2020 climate target in Europe requires major cuts
Virtually all EU countries will have to make large cuts in greenhouse gases to ensure “fair” contributions to its goal of a 20 per cent reduction by 2020. Mediterranean countries that escaped lightly in the EU’s existing“burden sharing” arrangement running up to 2008-2012 will be hit hardest. EU leaders backed the 20 per cent by 2020 target earlier in 2007 and the European Commission has begun the politically delicate task of working out how each country should be asked to contribute. No numbers have been put publicly on the table until now. The German economics research institute DIW has tried to provide some data and has established that taking into account progress by each EU country since 1990 and national shares of emissions, every EU-25 country except Estonia, Latvia and Lithuania will have to cut emissions by between 13 and 28 per cent between 2004 and 2020.

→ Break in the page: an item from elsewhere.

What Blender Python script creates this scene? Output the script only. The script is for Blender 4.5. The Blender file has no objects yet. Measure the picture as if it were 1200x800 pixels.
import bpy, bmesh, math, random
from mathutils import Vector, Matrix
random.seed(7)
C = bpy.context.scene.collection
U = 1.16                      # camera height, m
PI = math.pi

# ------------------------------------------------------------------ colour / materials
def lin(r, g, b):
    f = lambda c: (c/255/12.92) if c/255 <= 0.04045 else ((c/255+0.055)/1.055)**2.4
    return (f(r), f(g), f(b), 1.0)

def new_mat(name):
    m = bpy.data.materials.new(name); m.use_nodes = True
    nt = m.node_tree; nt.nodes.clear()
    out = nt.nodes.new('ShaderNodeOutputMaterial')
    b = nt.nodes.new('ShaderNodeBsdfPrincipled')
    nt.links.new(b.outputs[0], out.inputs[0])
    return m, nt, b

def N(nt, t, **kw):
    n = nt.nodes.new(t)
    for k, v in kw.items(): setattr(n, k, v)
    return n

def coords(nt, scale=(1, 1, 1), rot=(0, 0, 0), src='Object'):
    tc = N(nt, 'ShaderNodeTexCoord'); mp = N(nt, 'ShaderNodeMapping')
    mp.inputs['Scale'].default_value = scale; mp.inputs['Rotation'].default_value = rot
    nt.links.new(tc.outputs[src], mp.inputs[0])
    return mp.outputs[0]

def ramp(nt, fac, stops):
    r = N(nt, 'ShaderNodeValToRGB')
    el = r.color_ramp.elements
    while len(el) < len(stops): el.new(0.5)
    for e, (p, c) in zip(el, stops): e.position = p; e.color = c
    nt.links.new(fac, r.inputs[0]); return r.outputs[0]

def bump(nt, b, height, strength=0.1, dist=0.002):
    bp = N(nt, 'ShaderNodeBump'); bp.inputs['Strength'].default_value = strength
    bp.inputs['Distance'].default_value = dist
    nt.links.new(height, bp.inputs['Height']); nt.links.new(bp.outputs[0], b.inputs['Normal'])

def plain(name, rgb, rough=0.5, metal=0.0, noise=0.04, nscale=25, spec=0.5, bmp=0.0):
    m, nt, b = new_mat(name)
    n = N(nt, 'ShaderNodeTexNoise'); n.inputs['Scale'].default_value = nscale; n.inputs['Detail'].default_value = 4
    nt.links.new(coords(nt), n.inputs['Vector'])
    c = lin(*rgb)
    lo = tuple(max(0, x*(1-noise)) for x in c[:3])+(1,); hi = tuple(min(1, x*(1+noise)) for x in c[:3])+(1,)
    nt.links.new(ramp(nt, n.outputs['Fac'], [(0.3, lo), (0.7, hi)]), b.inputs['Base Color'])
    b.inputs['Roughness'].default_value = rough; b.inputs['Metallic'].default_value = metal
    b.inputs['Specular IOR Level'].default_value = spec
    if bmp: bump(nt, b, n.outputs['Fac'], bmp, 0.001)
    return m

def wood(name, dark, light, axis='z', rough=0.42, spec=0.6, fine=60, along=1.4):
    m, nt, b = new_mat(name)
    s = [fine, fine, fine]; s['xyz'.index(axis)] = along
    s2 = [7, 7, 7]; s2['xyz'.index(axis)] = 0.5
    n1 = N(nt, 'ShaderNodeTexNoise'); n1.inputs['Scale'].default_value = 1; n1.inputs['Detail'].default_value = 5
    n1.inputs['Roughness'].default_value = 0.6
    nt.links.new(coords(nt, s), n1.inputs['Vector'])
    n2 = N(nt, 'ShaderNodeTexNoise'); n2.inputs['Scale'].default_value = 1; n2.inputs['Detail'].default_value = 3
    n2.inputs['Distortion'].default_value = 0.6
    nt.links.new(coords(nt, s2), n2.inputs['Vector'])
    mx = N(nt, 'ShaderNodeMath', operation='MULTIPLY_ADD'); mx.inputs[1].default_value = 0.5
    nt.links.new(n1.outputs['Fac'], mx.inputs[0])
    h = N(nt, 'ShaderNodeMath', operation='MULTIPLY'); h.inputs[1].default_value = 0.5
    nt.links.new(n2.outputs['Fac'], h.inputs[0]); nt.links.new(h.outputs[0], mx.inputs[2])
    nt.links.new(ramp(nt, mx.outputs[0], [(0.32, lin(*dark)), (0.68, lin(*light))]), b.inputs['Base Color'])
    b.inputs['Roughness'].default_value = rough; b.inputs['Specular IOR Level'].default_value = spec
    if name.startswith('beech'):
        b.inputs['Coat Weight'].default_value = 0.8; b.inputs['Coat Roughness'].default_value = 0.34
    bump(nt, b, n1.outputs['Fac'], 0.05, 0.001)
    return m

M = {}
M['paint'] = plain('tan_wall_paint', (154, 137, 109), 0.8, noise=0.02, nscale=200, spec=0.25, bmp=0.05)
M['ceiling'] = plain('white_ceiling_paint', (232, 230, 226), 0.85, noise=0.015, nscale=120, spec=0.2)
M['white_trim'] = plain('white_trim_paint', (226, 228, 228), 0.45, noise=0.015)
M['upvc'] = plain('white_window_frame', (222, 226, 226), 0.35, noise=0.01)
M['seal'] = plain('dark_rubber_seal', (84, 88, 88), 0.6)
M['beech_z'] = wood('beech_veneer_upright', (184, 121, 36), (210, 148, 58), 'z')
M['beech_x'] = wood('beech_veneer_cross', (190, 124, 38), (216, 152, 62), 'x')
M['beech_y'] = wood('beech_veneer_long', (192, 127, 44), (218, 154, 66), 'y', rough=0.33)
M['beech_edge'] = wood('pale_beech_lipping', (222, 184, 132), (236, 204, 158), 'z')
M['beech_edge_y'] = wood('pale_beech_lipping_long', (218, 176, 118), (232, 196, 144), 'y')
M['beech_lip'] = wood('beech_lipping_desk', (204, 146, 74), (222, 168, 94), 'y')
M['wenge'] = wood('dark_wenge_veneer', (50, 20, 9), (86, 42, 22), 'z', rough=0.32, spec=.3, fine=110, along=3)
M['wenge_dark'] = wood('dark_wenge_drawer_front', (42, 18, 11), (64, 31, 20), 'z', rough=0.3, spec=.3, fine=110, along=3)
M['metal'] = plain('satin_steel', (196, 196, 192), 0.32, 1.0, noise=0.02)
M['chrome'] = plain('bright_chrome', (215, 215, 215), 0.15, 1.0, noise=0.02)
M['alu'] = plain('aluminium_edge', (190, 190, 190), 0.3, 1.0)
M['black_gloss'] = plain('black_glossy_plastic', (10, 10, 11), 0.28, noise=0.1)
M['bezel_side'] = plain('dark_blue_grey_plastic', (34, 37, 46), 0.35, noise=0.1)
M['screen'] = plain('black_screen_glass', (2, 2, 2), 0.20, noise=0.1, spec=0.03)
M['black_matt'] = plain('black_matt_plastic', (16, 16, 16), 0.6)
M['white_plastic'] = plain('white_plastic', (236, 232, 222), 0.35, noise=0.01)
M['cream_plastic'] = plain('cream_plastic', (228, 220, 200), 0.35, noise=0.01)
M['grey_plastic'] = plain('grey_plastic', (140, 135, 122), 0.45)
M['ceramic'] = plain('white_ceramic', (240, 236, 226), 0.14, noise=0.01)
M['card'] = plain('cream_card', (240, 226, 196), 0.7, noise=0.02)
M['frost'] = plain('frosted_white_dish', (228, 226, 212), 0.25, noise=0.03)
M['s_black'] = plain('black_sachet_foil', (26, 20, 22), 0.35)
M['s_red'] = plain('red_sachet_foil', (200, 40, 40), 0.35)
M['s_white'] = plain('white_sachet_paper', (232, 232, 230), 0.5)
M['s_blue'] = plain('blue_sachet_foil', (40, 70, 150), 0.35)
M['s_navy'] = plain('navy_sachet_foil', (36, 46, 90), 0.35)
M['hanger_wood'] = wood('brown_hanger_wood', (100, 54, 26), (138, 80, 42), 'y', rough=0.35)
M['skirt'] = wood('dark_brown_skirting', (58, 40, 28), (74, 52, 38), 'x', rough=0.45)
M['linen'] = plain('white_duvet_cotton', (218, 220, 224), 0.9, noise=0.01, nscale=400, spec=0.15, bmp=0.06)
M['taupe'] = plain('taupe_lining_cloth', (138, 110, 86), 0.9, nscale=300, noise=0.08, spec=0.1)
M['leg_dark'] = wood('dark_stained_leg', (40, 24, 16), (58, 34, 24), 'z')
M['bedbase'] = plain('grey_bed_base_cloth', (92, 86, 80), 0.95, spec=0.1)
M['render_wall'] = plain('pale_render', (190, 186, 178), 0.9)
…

Under the EU-15 burden sharing arrangement for Kyoto, national targets varied wildly from minus 28 per cent for Luxembourg to plus 27 per cent for Portugal. Performance against targets has also varied and many states are well off track to meet their Kyoto targets. Under DIW’s model, only Portugal among EU-15 countries (at plus 3 per cent) would be allowed any emissions increase between 1990 and 2020. Ireland, Greece and Spain, which were also permitted big increases up to 2008-2012, would have to reduce by 6 per cent, 6 per cent and 11 per cent respectively. At the top end of the scale, the UK would have to reduce by 30 per cent and Germany by 31 per cent. Taking into account countries’actual progress since 1990, or the lack of it, fair contributions to 20 per cent by 2020 would require even more equality, DIW calculates.
Among EU-15 countries, Germany, at 17 per cent, would actually have the easiest challenge, followed by the UK with 18 per cent. All other countries would have to reduce emissions by 20 per cent or more from 2004 levels. The countries with the toughest challenge would be Spain (28 percent), Portugal (27 percent), Ireland and Greece (both 25 percent), which were allowed the biggest rises up to 2008-2012 – and up to 2004 have overshot their limits by huge margins.
According to DIW, the EU-10 new member states will also have to make very meaningful contributions. Aside from Estonia, Latvia and Lithuania, required reductions from 2004 to 2020 will range from 13 per cent for Hungary and 14 per cent for Slovakia to minus 27 per cent each for Malta and Cyprus, two countries that, uniquely, have no Kyoto greenhouse gas target.